Tonight is the first night of Chanukah, a time to both light candles and share the story of the courageous Maccabees and the miracle of the oil that, against all odds, lasted for eight nights. When my children were young, often in classes where, as Jewish children, they were in the minority, I went to their classrooms each year. I shared the story of Chanukah, I showed a chanukiah and distributed cookies in the shape of dreidels and stars. Although the kids might say differently (with cookies as the most important thing!), for me the story was, and is, the most vital element.

Like the story of Chanukah, so many of our stories are shared in an oral tradition. We pass them down from generation to generation, repeating them over and over until we tell the stories much as our parents told us and much as our children will tell children of their own. While the nuances may change and the language may shift, the stories are the same at their core and the themes and messages not just shared but preserved.

As we all know, storytelling is a powerful tool for communication. It’s one of the most effective ways to engage people, capturing their interest in what is being told in a way few other communication tools can do. Stories help people to grow in understanding and they often elicit a deeper and more lasting personal and emotional response. We can teach through stories and we often do.

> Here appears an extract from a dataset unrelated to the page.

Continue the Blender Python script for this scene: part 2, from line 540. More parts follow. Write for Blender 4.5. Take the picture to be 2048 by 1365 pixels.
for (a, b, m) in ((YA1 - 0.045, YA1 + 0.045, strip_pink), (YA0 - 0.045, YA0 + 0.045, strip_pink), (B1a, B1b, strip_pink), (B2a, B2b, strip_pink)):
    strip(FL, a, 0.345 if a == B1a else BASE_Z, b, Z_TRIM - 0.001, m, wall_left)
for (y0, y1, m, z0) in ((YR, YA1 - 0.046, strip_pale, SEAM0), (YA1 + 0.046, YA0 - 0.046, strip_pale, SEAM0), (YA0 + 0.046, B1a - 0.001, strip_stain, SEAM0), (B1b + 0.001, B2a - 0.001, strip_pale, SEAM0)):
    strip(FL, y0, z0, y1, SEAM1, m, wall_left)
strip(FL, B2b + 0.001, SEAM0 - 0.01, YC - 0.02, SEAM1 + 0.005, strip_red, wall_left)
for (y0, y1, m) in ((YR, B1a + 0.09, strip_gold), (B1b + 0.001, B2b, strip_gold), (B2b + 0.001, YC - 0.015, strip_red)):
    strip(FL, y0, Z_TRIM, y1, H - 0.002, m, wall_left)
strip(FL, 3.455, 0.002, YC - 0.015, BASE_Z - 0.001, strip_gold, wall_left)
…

Yet, as I look around at the world of older adults, I cannot help but think about how many stories there are and how many of them are lost. Each of us has our own journey in life, filled with joys and also sorrows, achievements and disappointments, inspiration and frustration. Our stories are uniquely our own, they are based not only on our own experiences but also our perception of that experience and that makes them profoundly distinct. When we have not asked for the stories, when we have not taken the time to capture them, those stories are lost to us forever, irretrievable and irreplaceable.

Perhaps you have sat at a funeral, as I have, and heard things about the older person that amazed you. Perhaps you have, as is the case for me, lost parents very young and still wish that you could have known more about their lives, their feelings, their goals, their substance. And perhaps an older person in your life has tried to tell you their story, or repeated a story over and over, so that you have closed your ears and your mind to what they have to say.

What if you took some time and asked your loved ones to tell you a story about their life? You could theme your questions around growing up, their career, how they met their spouse and more. You could ask those questions that lead to serious answers—what are you most proud of; are there things in your life you would have done differently; what makes you happy; what do you want to tell future generations and many others. The options are nearly endless. You could save these stories, in written form, recorded on your phone, in whatever way works for you. So that, no matter what, they would not be lost.

If we learned one small part of an elder’s story, if we shared it and preserved it for generations to come, not only would we, I think, honor their lives and share their knowledge but we would enrich our lives immeasurably as well.